A short note for my fellow Michael Connelly fans - The Lincoln Lawyer is worth watching. Opening last weekend, it ranked in fourth place. Ninety-five percent of its viewers were over 25, which means the theaters were relatively quiet and unsticky (check here for other stats). Rotten Tomatoes currently rates it in the 80% range, which isn't shabby.
But you don't care about the figures, most likely. You've read the book, and you want to know how the movie measures up. You won't love it as much as you loved the original, of course. No bibliophile ever does. Still, it's an entertaining story.
Matthew McConaughey is a good Mickey Haller, shameless but likeable. William H. Macy is a fine investigator. Don't listen to critics who complain that Ryan Phillippe is just too sweet to be Louis Roulet - isn't that the point? On the other hand, Marisa Tomei smiles too much. She is not a credible Maggie McFierce.
The action follows the book's plot as closely as a 2-hour film can follow a 432-page book - which is to say, perhaps too closely. A lot of quick comments and short scenes set up the plot and move it along. Some take the place of adequate plot development. Some events seem to happen too quickly or out of the blue, especially if you, say, sneezed just as the explanatory sentence was uttered.
The central problem with this movie, though, is that it follows the wrong thread.
The beauty of Michael Connelly's books is that they're not all about plot. His major characters, and many of his minor ones, are well developed. Big questions are never far from the surface. Mickey Haller is dealing with a legal conflict, to be sure, but his larger conflict is in his soul. After years of being the best public defender in L.A., can he tell the difference between innocence and guilt? Has he lost his own innocence? When terrible events start to unroll, is he in any way culpable?

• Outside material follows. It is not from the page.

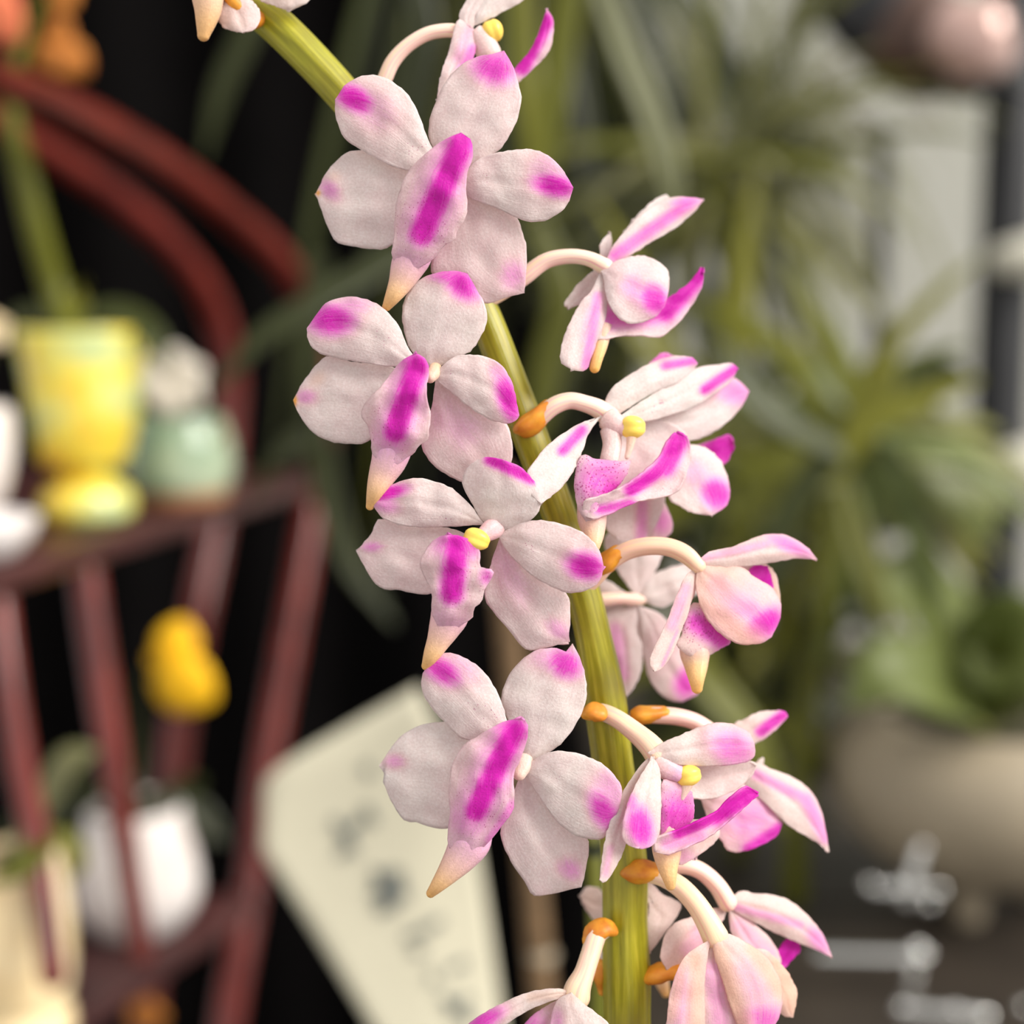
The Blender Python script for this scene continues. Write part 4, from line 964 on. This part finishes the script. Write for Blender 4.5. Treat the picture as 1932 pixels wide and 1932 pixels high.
# lower shelf: white pot, cream pot, yellow bloom
w2 = on_z(262, 1752, S2 + 0.0005); d2 = depth_of(w2); s = px(1, d2)
wp = empty('flower_pot', w2)
tag(wp, 'white glazed tulip-shaped pot on the lower shelf', 'pot')
lathe('body', w2, fine([(60 * s, 0), (78 * s, 6 * s), (108 * s, 50 * s), (116 * s, 92 * s), (108 * s, 150 * s), (94 * s, 200 * s), (88 * s, 236 * s), (80 * s, 240 * s), (80 * s, 220 * s)]), WHITE_GLAZE, wp, 40, 0, 5, 0.02)
lathe('moss', w2, [(84 * s, 216 * s), (40 * s, 224 * s), (0.0001, 226 * s)], MOSS, wp, 20, 0.001)
top2 = w2 + Vector((0, 0, 222 * s))
ypl = empty('yellow_orchid', top2)
tag(ypl, 'bright yellow lobed flower on a thin stem from the white tulip pot', 'flower')
pipe('stem', [top2, U(262, 1420, d2), U(258, 1330, d2), U(275, 1270, d2 - 0.005), U(315, 1240, d2 - 0.01)], [6 * s, 5 * s, 5 * s, 5 * s, 5 * s], LEAF_DARK, ypl)
yc = U(325, 1250, d2 - 0.01)
ball_petal('petal', yc, (0.25, 0, 1), px(82, d2), px(84, d2), Y_PETAL, ypl)
ball_petal('lip', U(300, 1262, d2 - 0.012), (0.85, -0.1, -0.5), px(118, d2), px(122, d2), Y_PETAL, ypl, 0.1, 0.4)
ball_petal('petal', yc, (-0.8, 0, 0.1), px(48, d2), px(50, d2), Y_PETAL, ypl)
def l2(pts, ws, mat=LEAF_DARK, dd=0.0, parent=ypl):
    return strap('leaf', [top2] + [U(x, y, d2 + dd) for x, y in pts], [w * s for w in ws], mat, parent)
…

The movie Haller recapitulates the actions of the book Haller, but he shows no character development whatsoever. Yes, he asks one or two of the big questions in some of those speedy scenes, but he is not possessed by them. By the end, he has solved his legal problem and is still alive (which is not always a certain outcome), but he is still who he was at the beginning.
The director could have made The Lincoln Lawyer a psychological thriller. The movie could have been dark and deep and terrifying. Instead, it is witty, fast-paced, scary in places, but far from profound. It's good entertainment, but - even though Connelly was one of the screenwriters - it doesn't begin to do what his books do.
And that's just another reason why we still need books. Connelly's next, The Fifth Witness, is due April 5.